Requirement:
Repeat all of the material below exactly as written, images excluded.

--- START ---

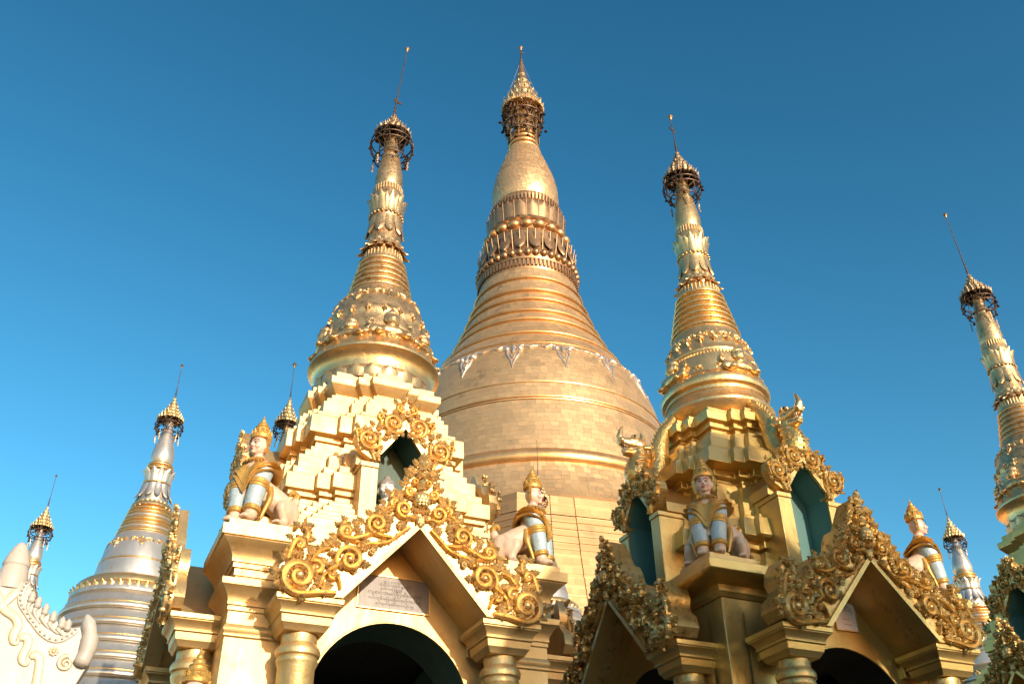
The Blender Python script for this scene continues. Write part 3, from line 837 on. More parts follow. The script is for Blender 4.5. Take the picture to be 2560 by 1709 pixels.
# ------------------------------------------------------------------ spire of a shrine
def spire(sh, kind):
    L = kind == 'L'
    mat = 'leaf_gold' if L else 'bright_gold'
    if L:
        neck = [(.58, 7.38), (.66, 7.41), (.685, 7.45), (.69, 7.60), (.66, 7.64)]
        rim = [(.66, 7.57), (.695, 7.585), (.697, 7.64), (.705, 7.69), (.725, 7.735), (.755, 7.77), (.785, 7.79), (.797, 7.80), (.797, 7.83), (.785, 7.85), (.75, 7.91), (.71, 8.0), (.675, 8.09), (.65, 8.16), (.63, 8.18)]
        bell = [(.650, 8.16), (.645, 8.22), (.632, 8.33), (.624, 8.40), (.632, 8.42), (.634, 8.46), (.626, 8.485), (.612, 8.50), (.60, 8.55), (.583, 8.62), (.555, 8.69), (.51, 8.78), (.46, 8.86), (.425, 8.92), (.412, 8.97)]
    else:
        neck = [(.55, 7.40), (.60, 7.46), (.60, 7.52), (.64, 7.56)]
        rim = [(.56, 7.47), (.60, 7.49), (.66, 7.52), (.71, 7.57), (.735, 7.62), (.735, 7.655), (.71, 7.69), (.675, 7.74), (.655, 7.79), (.652, 7.815), (.668, 7.82), (.668, 7.845), (.655, 7.85), (.655, 7.875), (.675, 7.885), (.70, 7.905), (.712, 7.94), (.71, 7.985), (.69, 8.03), (.66, 8.06), (.64, 8.10), (.62, 8.11)]
        bell = [(.652, 8.09), (.642, 8.16), (.625, 8.26), (.612, 8.34), (.588, 8.42), (.60, 8.435), (.605, 8.46), (.60, 8.485), (.583, 8.50), (.568, 8.56), (.548, 8.64), (.525, 8.72), (.495, 8.80), (.468, 8.88), (.455, 8.93)]
    nk = put('spire_neck', MB().lathe(neck, 64).mesh('spire_neck', mat, 40), sh)
    if L:
        pm = petal_mesh(mat, .175, .205, .012, .022)
        ring_of(nk, 'petal', pm, 22, .690, 7.42, 0)
    put('bell_rim', MB().lathe(rim, 72).mesh('bell_rim', 'bright_gold', 24), sh)
    bl = put('bell', MB().lathe(bell, 72).mesh('bell', mat, 40), sh)
    gm = garland_mesh(bell, 8.76 if L else 8.72, 1, .31 if L else .235, .019 if L else .014, mat)
    for j in range(8):
        put('garland', gm, bl, rz=2 * PI * j / 8)
    if not L:
        tm = MB().add([(-.02, 0, 0), (.02, 0, 0), (0, 0, -.04), (-.02, -.02, 0), (.02, -.02, 0), (0, -.02, -.04)], [(0, 1, 2), (5, 4, 3), (3, 4, 1, 0), (4, 5, 2, 1), (5, 3, 0, 2)]).mesh('tooth', mat)
        ring_of(bl, 'tooth', tm, 84, .582, 8.425)
    gd = cached(('guardian', mat), lambda: guardian_mesh(mat))
    for j in range(4):
        a = j * PI / 2
        mt = Matrix.Rotation(a, 4, 'Z') @ Matrix.Translation((0, -.655 if L else -.615, 7.97 if L else 8.04)) @ Matrix.Rotation(RAD(-10), 4, 'X') @ Matrix.Diagonal((.56, .42, .56, 1))
        put('guardian_relief', gd, bl, mat4=mt)
        if L:
            mt = Matrix.Rotation(a + PI / 4, 4, 'Z') @ Matrix.Translation((0, -.665, 7.96)) @ Matrix.Rotation(RAD(-10), 4, 'X') @ Matrix.Diagonal((.56, .36, .40, 1))
            put('guardian_relief', gd, bl, mat4=mt)
    lf = cached(('relief_leaf', mat), lambda: leaf_mesh(mat))
    for j in range(28):
        a = 2 * PI * (j + .5) / 28
        if L:
            mt = Matrix.Rotation(a, 4, 'Z') @ Matrix.Translation((0, -.70, 7.97)) @ Matrix.Rotation(RAD(-18), 4, 'X') @ Matrix.Rotation(RAD(50 if j % 2 else -50), 4, 'Y') @ Matrix.Diagonal((.15, .13, .17, 1))
        else:
            mt = Matrix.Rotation(a, 4, 'Z') @ Matrix.Translation((0, -.625, 8.12)) @ Matrix.Rotation(RAD(-8), 4, 'X') @ Matrix.Rotation(RAD(60 if j % 2 else -60), 4, 'Y') @ Matrix.Diagonal((.12, .09, .14, 1))
        put('leaf', lf, bl, mat4=mt)
    for j in range(20):
        a = 2 * PI * (j + .5) / 20
        put('leaf', lf, bl, mat4=Matrix.Rotation(a, 4, 'Z') @ Matrix.Translation((0, -.61 if L else -.535, 8.50 if L else 8.70)) @ Matrix.Rotation(RAD(-12), 4, 'X') @ Matrix.Rotation(RAD(180), 4, 'Y') @ Matrix.Diagonal((.13, .10, .12, 1)))
    # ringed cone
    zt, zb = (9.56, 8.96) if L else (9.66, 8.92)
    rt, rb = (.285, .405) if L else (.300, .452)
    k = 6 if L else 7
    for i in range(k):
        z0 = zb + (zt - zb) * i / k; h = (zt - zb) / k
        r = rb + (rt - rb) * (i + .3) / k
        d = .022 if L else .034
        pr = [(r - .02, z0)] + torus_prof(r, z0 + h * .08, h * .62, d, 6) + [(r - .014, z0 + h * .74), (r - .02, z0 + h)]
        put('moulding', MB().lathe(pr, 56).mesh('moulding', mat, 50), sh)
    # lower lotus: flaring petals, flutes, lotus up and down
    zf = 9.75 if L else 9.84
    core = put('lotus_band', MB().lathe([(.27 if L else .30, zt - .02), (.262 if L else .30, zt + .06), (.245, zf - .04), (.262, zf + .02), (.24, zf + .08), (.225, zf + .16), (.216, 10.10), (.208, 10.30), (.215, 10.34), (.22, 10.37), (.208, 10.40), (.212, 10.55), (.222, 10.70), (.20, 10.80), (.19, 10.92)], 48).mesh('lotus_band', mat, 40), sh)
    p1 = cached(('pet1', mat), lambda: petal_mesh(mat, .15, .115, .075, .022))
    p2 = cached(('pet2', mat), lambda: petal_mesh(mat, .30, .145, .022, .022))
    p3 = cached(('pet3', mat), lambda: petal_mesh(mat, .32, .150, .040, .024))
    ring_of(core, 'petal', p1, 14, .245, zf + .07, RAD(-8), flip=True)
    ring_of(core, 'petal', p1, 14, .235, zf + .13, RAD(-4), phase=.5, flip=True, scale=.9)
    ring_of(core, 'petal', p2, 10, .205, 10.30, RAD(-4), flip=True)
    ring_of(core, 'petal', p3, 10, .203, 10.38, RAD(3))
    ring_of(core, 'petal', p3, 10, .200, 10.40, RAD(4), phase=.5, scale=(.8, .9, .78))
    fl = cached(('flute', mat), lambda: MB().tube([(0, 0, 0), (0, 0, .11)], [.014, .016], 6).mesh('flute', mat, 60))
    ring_of(core, 'flute', fl, 34, .255 if L else .29, zt + .01 if L else zt - .02)
    ring_of(core, 'flute', fl, 30, .196, 10.79)
    bd = cached(('bead', mat), lambda: MB().ell((0, 0, 0), .022, 8, 6).mesh('bead', mat, 60))
    ring_of(core, 'bead', bd, 24, .224, 10.36)
    put('banana_bud', MB().lathe([(.17, 10.88), (.186, 10.93), (.194, 11.0), (.196, 11.06), (.188, 11.16), (.172, 11.28), (.150, 11.42), (.131, 11.54), (.133, 11.56), (.120, 11.58), (.102, 11.72), (.086, 11.86), (.06, 12.0), (.03, 12.2)], 40).mesh('banana_bud', mat, 50), sh)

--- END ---

Response below:
The Blender Python script for this scene continues. Write part 3, from line 837 on. More parts follow. The script is for Blender 4.5. Take the picture to be 2560 by 1709 pixels.
# ------------------------------------------------------------------ spire of a shrine
def spire(sh, kind):
    L = kind == 'L'
    mat = 'leaf_gold' if L else 'bright_gold'
    if L:
        neck = [(.58, 7.38), (.66, 7.41), (.685, 7.45), (.69, 7.60), (.66, 7.64)]
        rim = [(.66, 7.57), (.695, 7.585), (.697, 7.64), (.705, 7.69), (.725, 7.735), (.755, 7.77), (.785, 7.79), (.797, 7.80), (.797, 7.83), (.785, 7.85), (.75, 7.91), (.71, 8.0), (.675, 8.09), (.65, 8.16), (.63, 8.18)]
        bell = [(.650, 8.16), (.645, 8.22), (.632, 8.33), (.624, 8.40), (.632, 8.42), (.634, 8.46), (.626, 8.485), (.612, 8.50), (.60, 8.55), (.583, 8.62), (.555, 8.69), (.51, 8.78), (.46, 8.86), (.425, 8.92), (.412, 8.97)]
    else:
        neck = [(.55, 7.40), (.60, 7.46), (.60, 7.52), (.64, 7.56)]
        rim = [(.56, 7.47), (.60, 7.49), (.66, 7.52), (.71, 7.57), (.735, 7.62), (.735, 7.655), (.71, 7.69), (.675, 7.74), (.655, 7.79), (.652, 7.815), (.668, 7.82), (.668, 7.845), (.655, 7.85), (.655, 7.875), (.675, 7.885), (.70, 7.905), (.712, 7.94), (.71, 7.985), (.69, 8.03), (.66, 8.06), (.64, 8.10), (.62, 8.11)]
        bell = [(.652, 8.09), (.642, 8.16), (.625, 8.26), (.612, 8.34), (.588, 8.42), (.60, 8.435), (.605, 8.46), (.60, 8.485), (.583, 8.50), (.568, 8.56), (.548, 8.64), (.525, 8.72), (.495, 8.80), (.468, 8.88), (.455, 8.93)]
    nk = put('spire_neck', MB().lathe(neck, 64).mesh('spire_neck', mat, 40), sh)
    if L:
        pm = petal_mesh(mat, .175, .205, .012, .022)
        ring_of(nk, 'petal', pm, 22, .690, 7.42, 0)
    put('bell_rim', MB().lathe(rim, 72).mesh('bell_rim', 'bright_gold', 24), sh)
    bl = put('bell', MB().lathe(bell, 72).mesh('bell', mat, 40), sh)
    gm = garland_mesh(bell, 8.76 if L else 8.72, 1, .31 if L else .235, .019 if L else .014, mat)
    for j in range(8):
        put('garland', gm, bl, rz=2 * PI * j / 8)
    if not L:
        tm = MB().add([(-.02, 0, 0), (.02, 0, 0), (0, 0, -.04), (-.02, -.02, 0), (.02, -.02, 0), (0, -.02, -.04)], [(0, 1, 2), (5, 4, 3), (3, 4, 1, 0), (4, 5, 2, 1), (5, 3, 0, 2)]).mesh('tooth', mat)
        ring_of(bl, 'tooth', tm, 84, .582, 8.425)
    gd = cached(('guardian', mat), lambda: guardian_mesh(mat))
    for j in range(4):
        a = j * PI / 2
        mt = Matrix.Rotation(a, 4, 'Z') @ Matrix.Translation((0, -.655 if L else -.615, 7.97 if L else 8.04)) @ Matrix.Rotation(RAD(-10), 4, 'X') @ Matrix.Diagonal((.56, .42, .56, 1))
        put('guardian_relief', gd, bl, mat4=mt)
        if L:
            mt = Matrix.Rotation(a + PI / 4, 4, 'Z') @ Matrix.Translation((0, -.665, 7.96)) @ Matrix.Rotation(RAD(-10), 4, 'X') @ Matrix.Diagonal((.56, .36, .40, 1))
            put('guardian_relief', gd, bl, mat4=mt)
    lf = cached(('relief_leaf', mat), lambda: leaf_mesh(mat))
    for j in range(28):
        a = 2 * PI * (j + .5) / 28
        if L:
            mt = Matrix.Rotation(a, 4, 'Z') @ Matrix.Translation((0, -.70, 7.97)) @ Matrix.Rotation(RAD(-18), 4, 'X') @ Matrix.Rotation(RAD(50 if j % 2 else -50), 4, 'Y') @ Matrix.Diagonal((.15, .13, .17, 1))
        else:
            mt = Matrix.Rotation(a, 4, 'Z') @ Matrix.Translation((0, -.625, 8.12)) @ Matrix.Rotation(RAD(-8), 4, 'X') @ Matrix.Rotation(RAD(60 if j % 2 else -60), 4, 'Y') @ Matrix.Diagonal((.12, .09, .14, 1))
        put('leaf', lf, bl, mat4=mt)
    for j in range(20):
        a = 2 * PI * (j + .5) / 20
        put('leaf', lf, bl, mat4=Matrix.Rotation(a, 4, 'Z') @ Matrix.Translation((0, -.61 if L else -.535, 8.50 if L else 8.70)) @ Matrix.Rotation(RAD(-12), 4, 'X') @ Matrix.Rotation(RAD(180), 4, 'Y') @ Matrix.Diagonal((.13, .10, .12, 1)))
    # ringed cone
    zt, zb = (9.56, 8.96) if L else (9.66, 8.92)
    rt, rb = (.285, .405) if L else (.300, .452)
    k = 6 if L else 7
    for i in range(k):
        z0 = zb + (zt - zb) * i / k; h = (zt - zb) / k
        r = rb + (rt - rb) * (i + .3) / k
        d = .022 if L else .034
        pr = [(r - .02, z0)] + torus_prof(r, z0 + h * .08, h * .62, d, 6) + [(r - .014, z0 + h * .74), (r - .02, z0 + h)]
        put('moulding', MB().lathe(pr, 56).mesh('moulding', mat, 50), sh)
    # lower lotus: flaring petals, flutes, lotus up and down
    zf = 9.75 if L else 9.84
    core = put('lotus_band', MB().lathe([(.27 if L else .30, zt - .02), (.262 if L else .30, zt + .06), (.245, zf - .04), (.262, zf + .02), (.24, zf + .08), (.225, zf + .16), (.216, 10.10), (.208, 10.30), (.215, 10.34), (.22, 10.37), (.208, 10.40), (.212, 10.55), (.222, 10.70), (.20, 10.80), (.19, 10.92)], 48).mesh('lotus_band', mat, 40), sh)
    p1 = cached(('pet1', mat), lambda: petal_mesh(mat, .15, .115, .075, .022))
    p2 = cached(('pet2', mat), lambda: petal_mesh(mat, .30, .145, .022, .022))
    p3 = cached(('pet3', mat), lambda: petal_mesh(mat, .32, .150, .040, .024))
    ring_of(core, 'petal', p1, 14, .245, zf + .07, RAD(-8), flip=True)
    ring_of(core, 'petal', p1, 14, .235, zf + .13, RAD(-4), phase=.5, flip=True, scale=.9)
    ring_of(core, 'petal', p2, 10, .205, 10.30, RAD(-4), flip=True)
    ring_of(core, 'petal', p3, 10, .203, 10.38, RAD(3))
    ring_of(core, 'petal', p3, 10, .200, 10.40, RAD(4), phase=.5, scale=(.8, .9, .78))
    fl = cached(('flute', mat), lambda: MB().tube([(0, 0, 0), (0, 0, .11)], [.014, .016], 6).mesh('flute', mat, 60))
    ring_of(core, 'flute', fl, 34, .255 if L else .29, zt + .01 if L else zt - .02)
    ring_of(core, 'flute', fl, 30, .196, 10.79)
    bd = cached(('bead', mat), lambda: MB().ell((0, 0, 0), .022, 8, 6).mesh('bead', mat, 60))
    ring_of(core, 'bead', bd, 24, .224, 10.36)
    put('banana_bud', MB().lathe([(.17, 10.88), (.186, 10.93), (.194, 11.0), (.196, 11.06), (.188, 11.16), (.172, 11.28), (.150, 11.42), (.131, 11.54), (.133, 11.56), (.120, 11.58), (.102, 11.72), (.086, 11.86), (.06, 12.0), (.03, 12.2)], 40).mesh('banana_bud', mat, 50), sh)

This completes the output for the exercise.